◆ DATA BLOCK ◆

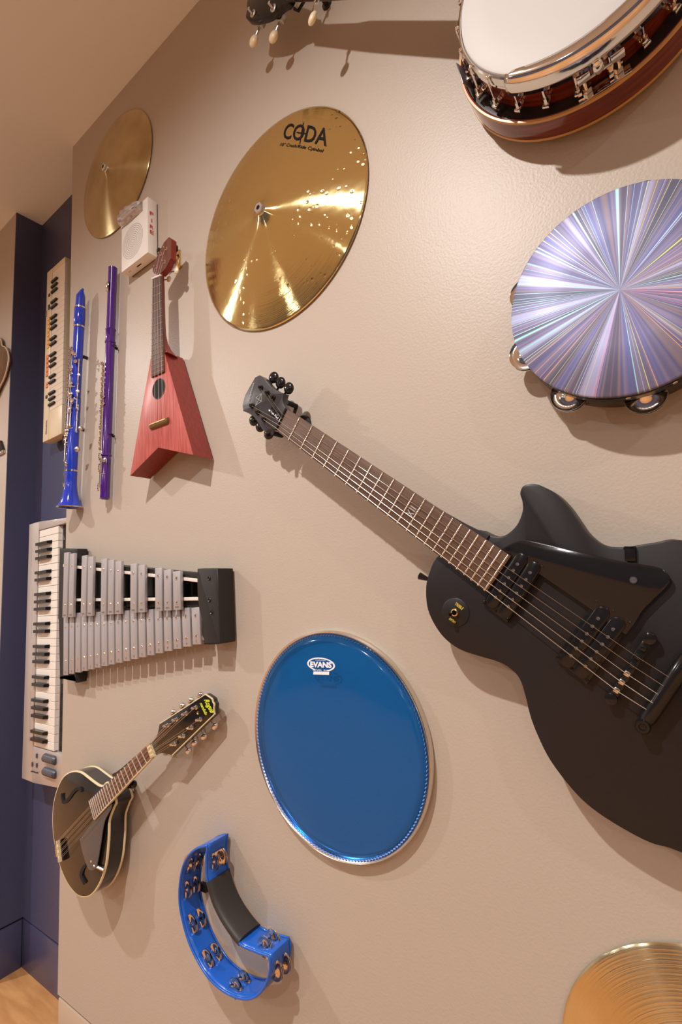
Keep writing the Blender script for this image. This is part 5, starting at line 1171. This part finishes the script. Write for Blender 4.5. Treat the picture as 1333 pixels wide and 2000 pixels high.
    MB().prism(crom([(*fr.uv(*g(x, y), PW), c) for x, y, c in pp], 4), PW-.0018, PW, bev=.0004).build('finger_rest', mat('grey_finger_rest', (.10, .092, .088), .3), t)
    q = fr.uv(*g(556, 1447), PW); mb = MB(); mb.lathe([(0, PW+.0008), (.0022, PW+.0006), (.0026, PW)], (q[0], q[1], 0), seg=14); mb.build('rest_screw', m_chrome, t)
    c0, c1 = P(*g(610, 1500), PW-.003), P(*g(735, 1560), .002); c2 = P(*g(830, 1500), -.020); mb = MB(); mb.path([c0, c1, (c1+c2)/2+Vector((0, 0, .004)), c2], [.004, .0042, .0036, .003], seg=10); mb.build('rest_clamp', m_nickel, t)
    mb = MB(); q = P(*g(1150, 370), -.012); q2 = P(*g(1090, 395), -.014); mb.tube(q2, q, .005, .0085, seg=16); mb.ball(q, .0088, (1, 1, .8), seg=14); mb.build('strap_button', m_black, t)
    hz = wallframe(300, 1462, .03); h = thing('mandolin_hanger', hz, 'dark wall hook hidden behind the mandolin headstock', 'hanger')
    mb = MB(); mb.lathe([(0, .005), (.016, .005), (.018, 0)], seg=24); mb.path([(0, 0, .004), (0, 0, .012), (.012, .012, .018)], .004, seg=10); mb.build('yoke', m_matteblack, h)
mandolin()

# ------------------------------------------------------------------ blue crescent tambourine
def crescent():
    fr = wallframe(450, 1800, .05); t = thing('tambourine', fr, 'blue plastic crescent tambourine with a black rubber grip, below the mandolin', 'tambourine')
    FW, BK = .056, .008; T = fr.trace
    m_bl = mat('blue_plastic', (.010, .115, .56), .28, coat=.2)
    op = [(404.4,1712.8),(403.2,1679),(405.6,1651.6,1),(384,1657.6),(367,1674),(356.4,1698),(351,1734),(351.6,1768),(358.8,1804),(369.6,1840),(386.4,1876),(408,1909.6),(434.4,1933.6),(463,1948),(487,1950.4),(506.4,1940.8),(520.8,1919),(528,1893),(526.8,1866.4,1),(516,1864),(496.8,1856.8),(468,1842.4),(439,1804),(420,1768),(410.4,1739)]
    q = [(*fr.uv(a[0], a[1], FW), (a[2] if len(a) > 2 else 0)) for a in op]
    c = crom(q, 1); loop = crom(q, 6); n = len(loop)
    # arc length parameter
    S_ = [0]
    for i in range(n): S_.append(S_[-1]+(Vector(loop[(i+1) % n])-Vector(loop[i])).length)
    N_ = 220; L = S_[-1]
    def at_s(s):
        s %= L
        for i in range(n):
            if S_[i+1] >= s: f = (s-S_[i])/(S_[i+1]-S_[i]+1e-12); a = Vector(loop[i]); b = Vector(loop[(i+1) % n]); return a+(b-a)*f
    def near(px, py, w=FW):
        v = Vector(fr.uv(px, py, w)); return min((at_s(L*i/600)-v).length*1000+0*i if False else ((at_s(L*i/600)-v).length, L*i/600) for i in range(600))[1]
    ws = [BK, .0170, .0245, .0365, .0440, FW]
    slots = [near(357, 1695), near(351.5, 1745), near(362, 1815), near(392, 1884), near(448, 1941), near(526, 1905)]
    wins = [near(403.5, 1690), near(505, 1859)]
    # window at the upper inner end and at the lower inner end, grip between
    gA, gB = near(405.5, 1722), near(468, 1842.4)
    mb = MB(); rows = []
    pts = [at_s(L*i/N_) for i in range(N_)]
    for w in ws: rows.append(mb.ring([(p.x, p.y, w) for p in pts]))
    def dist(a, b): d = abs(a-b) % L; return min(d, L-d)
    for r in range(5):
        for i in range(N_):
            s = L*(i+.5)/N_; skip = False
            if r in (1, 3) and any(dist(s, x) < .0155 for x in slots): skip = True
            if r in (1, 2, 3) and dist(s, wins[0]) < .0145: skip = True
            if r in (1, 3) and dist(s, wins[1]) < .0115: skip = True
            if skip: continue
            j = (i+1) % N_; mb.face([rows[r][i], rows[r][j], rows[r+1][j], rows[r+1][i]])
    mb.build('frame', m_bl, t, ang=60, solid=.0034)
    for w in (FW, BK):
        mb = MB(); mb.path([(p.x, p.y, w) for p in pts[::2]], .0024, seg=8, closed=True); mb.build('frame_rim', m_bl, t, ang=60)
    # rubber grip
    s0, s1 = gA, gB
    if s1 < s0: s1 += L
    if s1-s0 > L/2: s0, s1 = gB, gA+L if gA < gB else gA
    mb = MB(); pr = None; m_ = 18
    for k in range(m_+1):
        s = s0+(s1-s0)*k/m_; p = at_s(s); d = (at_s(s+.002)-at_s(s-.002)).normalized(); nr = Vector((-d.y, d.x)); v = []
        for a in range(20):
            an = 2*PI*a/20; ca, sa_ = math.cos(an), math.sin(an); rx = .0085*(abs(ca)**.8)*(1 if ca > 0 else -1); rz = .0265*(abs(sa_)**.7)*(1 if sa_ > 0 else -1)
            v.append((p.x+nr.x*rx, p.y+nr.y*rx, (FW+BK)/2+rz))
        v = mb.ring(v)
        if pr: mb.bridge(pr, v)
        else: mb.face(v[::-1])
        pr = v
    mb.face(pr); mb.build('rubber_grip', mat('black_rubber', (.032, .026, .024), .5, bump=(60, .15, .0008)), t, ang=50)
    j0 = None
    m_jg = mat('jingle_metal', (.72, .60, .47), .14, 1.0)
    for s in slots+wins:
        p = at_s(s); d = (at_s(s+.002)-at_s(s-.002)).normalized()
        for w in (.0199, .0216, .0394, .0411):
            if j0 is None:
                mb = MB(); mb.lathe([(0, .0025), (.004, .0025), (.0055, .0006), (.0145, 0), (.0166, .0012), (.0168, .0004), (.014, -.0006), (.005, 0), (0, .0019)], seg=28); j0 = mb.build('jingle', m_jg, t, ang=60); o = j0
            else: o = inst(j0, t)
            tl = .08 if w in (.0199, .0394) else -.08
            o.location = (p.x, p.y, w); o.rotation_euler = (-d.y*tl*0+tl*.5, tl*.5, 0)
        mb = MB(); mb.tube((p.x, p.y, BK), (p.x, p.y, FW), .0011, seg=8); mb.build('jingle_pin', m_steel, t)
    a = at_s(slots[1]); mb = MB(); mb.box((a.x+.008, a.y-.012, .0045), (.02, .014, .009), bev=.001); mb.build('wall_clip', m_matteblack, t)
crescent()

# ------------------------------------------------------------------ instruments cut by the left edge of the picture
def left_edge():
    fr = wallframe(0, 705, 0); t = thing('stringed_instrument', fr, 'brown wooden instrument body with a pale edge, cut off by the left border', 'instrument')
    FW = .013; pts = [(15.5, 690), (16, 703), (12.5, 722), (6.5, 740), (0, 753)]; q = [fr.uv(x, y, FW) for x, y in pts]; up_ = [fr.uv(x, y, FW) for x, y in ((0, 662), (3, 674), (9, 677), (13, 683))]
    left = [(q[-1][0]-.07, q[-1][1]-.04), (q[-1][0]-.16, q[-1][1]+.0), (q[-1][0]-.17, q[-1][1]+.12), (up_[0][0]-.06, up_[0][1]+.02)]
    o = crom(up_+q+left, 4); o = o if area2(o) > 0 else o[::-1]
    m_w = wood_mat('brown_lacquer', (.14, .05, .02), (.05, .03, .012), .15, (30, 5, 30), coat=.5)
    MB().prism(o, .003, FW, bev=.002, back=.002).build('body', m_w, t)
    mb = MB(); a = mb.ring([(x, y, FW-.004) for x, y in offset(o, -.0008)]); b = mb.ring([(x, y, FW-.0002) for x, y in offset(o, -.0008)]); c = mb.ring([(x, y, FW+.0004) for x, y in offset(o, .0018)]); mb.bridge(a, b); mb.bridge(b, c); mb.build('edging', mat('pale_edging', (.62, .48, .34), .4), t)
    fr = wallframe(0, 872, 0); t = thing('percussion_block', fr, 'small black object with a silver tip low on the left border', 'instrument')
    q = [fr.uv(x, y, .008) for x, y in ((0, 860), (5.5, 884), (0, 886))]
    MB().prism([q[0], (q[1][0], q[1][1]+.012), (q[1][0]-.002, q[1][1]+.010), (q[0][0]-.05, q[1][1]+.012), (q[0][0]-.05, q[0][1])], .001, .008, bev=.001).build('block', m_black, t)
    MB().prism([(q[1][0], q[1][1]+.011), (q[1][0]+.001, q[1][1]), (q[1][0]-.05, q[1][1]), (q[1][0]-.05, q[1][1]+.011)], .001, .0085, bev=.001).build('tip', m_nickel, t)
left_edge()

◆ TASK PROMPT ◆
How many lines in the listing above contain "picture"? Answer with the number alone.

◆ CORRECT RESULT ◆
2